People should be free.
People should be free to live their own lives. To decorate their homes as they choose, to plant their gardens, to run their own businesses. They should be free to read the books they want to and laugh at the jokes they want to. To grow their own food, to follow the recipes their grandmothers gave them, to eat and drink and smoke what they like. To choose for themselves what goes into their own bodies and those of their children–and what does not. To buy and sell what they like, and to trade with whomever they choose. They should be able to raise their children as they see fit, to wear the clothes that make them happy, and enjoy the quirky jokes and references that only they and their spouse, or their sister, or their best friend, get.
Every little bit of that is put in peril by the institution of the state.
Maybe not for your family, maybe not even in your neighborhood. But somewhere in the world, the government you think of as "yours" is terrorizing someone else's family. And somewhere, the state that rules over that family (if they don't live where you do) is terrorizing someone else's. Through war, or through economic sanctions, through laws that criminalize non-criminal actions, or just through brute force when they get in the way.
It's what states do.
This battle for civilization–to restore it, to preserve it, to try to make it so that our children and grandchildren get to live in peace–it is for the most part a battle between human beings and the institution of the state.
Words and ideas are some of the state's most powerful weapons, and it uses them against all of us. In the country where I live, it has done a phenomenal job of teaching nearly everyone from a very young age that the state is good and necessary. That policemen are your friends, that democratically elected politicians are your representatives, that sometimes markets "fail" and must be replaced by the state. Above all, it instills the belief that the state–some form of people ruling over other people–is necessary. That civilization could not flourish without it.
I almost wrote "teaching everyone." I had to go back and correct it. Because it's not "everyone." It's nearly everyone, but it is not everyone. And that is critical, because not only did not "everyone" go to their schools, even many of those who did go to their schools and take in their lessons, didn't properly assimilate all of the beliefs they were supposed to.
It's the "nearly" that I'm interested in.
That–possibly very small, possibly not so small–number of people who can see and think for themselves. Who understand for themselves the difference between right and wrong, who don't need to have anyone else tell them that it is wrong to make another person your slave, or to lock another person in a cell when they have harmed no-one.
That's who I think of as the audience for my podcast ("What Then Must We Do?") You might call what I'm doing "preaching to the choir", but that's not it.
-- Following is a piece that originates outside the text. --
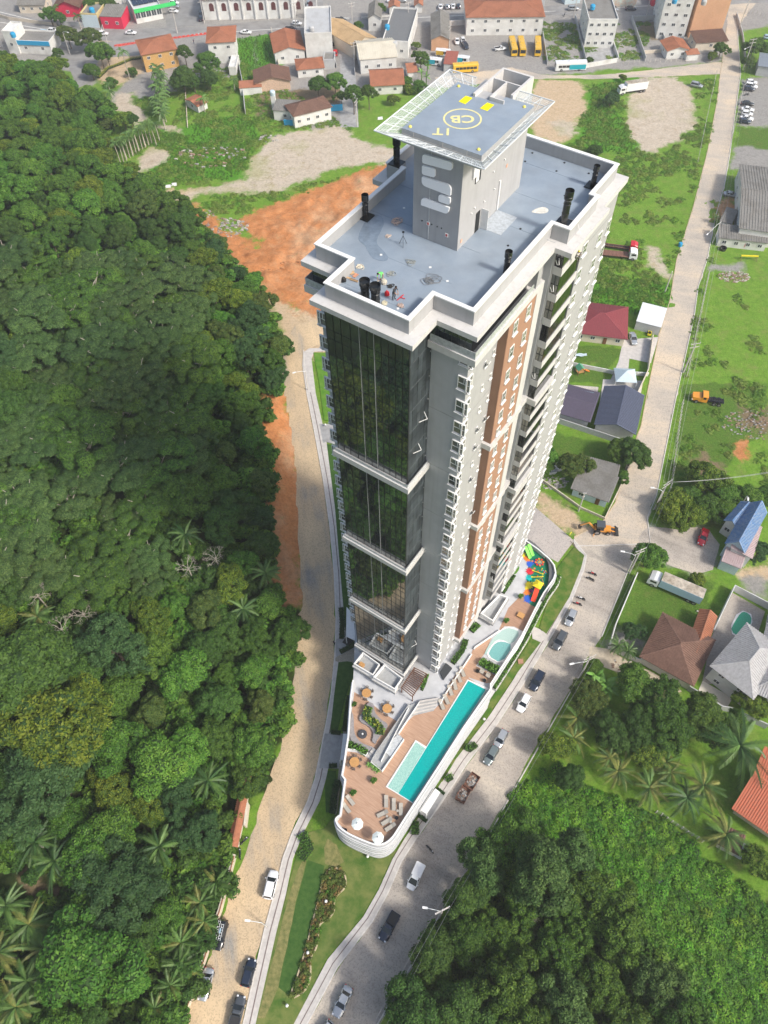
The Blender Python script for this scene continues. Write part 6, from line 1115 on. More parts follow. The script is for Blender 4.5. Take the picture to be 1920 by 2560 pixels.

I'm looking to reach the people who already recognize the problem, and who want to do something about it.
These are also the people I'll have on as guests. I'll be asking them about the things they are doing in the service of peaceful, civilized coexistence. We won't always agree on the solutions, and we probably won't even always see the problem in exactly the same way. But we all have a commitment to creating a world where people can just live in peace and freedom.
Maybe none of us is powerful enough to defeat the violence that is the state. Maybe even together we are not enough. But I am certain that if there is any hope for us at all, it lies entirely with this group of people.
Oh, and if I sound a little elitist, as if I think the "Non-Nearlys" are somehow inferior to the "Nearlys"… well, yes, I do. I do think that thinking for oneself is superior to not thinking for oneself. I also think that great masses of people who don't do much thinking for themselves, who don't have their own moral compasses, are one of the most deadly threats to all of humanity, and always have been.
But here's the thing about being among the "Nearly" (or, as Albert Jay Nock called them, the Remnant): it is a choice. Anyone can choose to start questioning what they have been taught their whole life. Anyone can choose to listen to their own conscience over the values and opinions that are fed to them by the people and institutions around them. Anyone can do this.
"What then must we do?" I honestly don't know. The forces arrayed against individual human beings just living their own lives as they choose seem more powerful and more entrenched than ever before. So, do I know how to change that? To defeat the people and institutions that wish to (and do) rule over us? No, I don't. But I do believe that between us–between all of the "Nearly"–we can figure this out.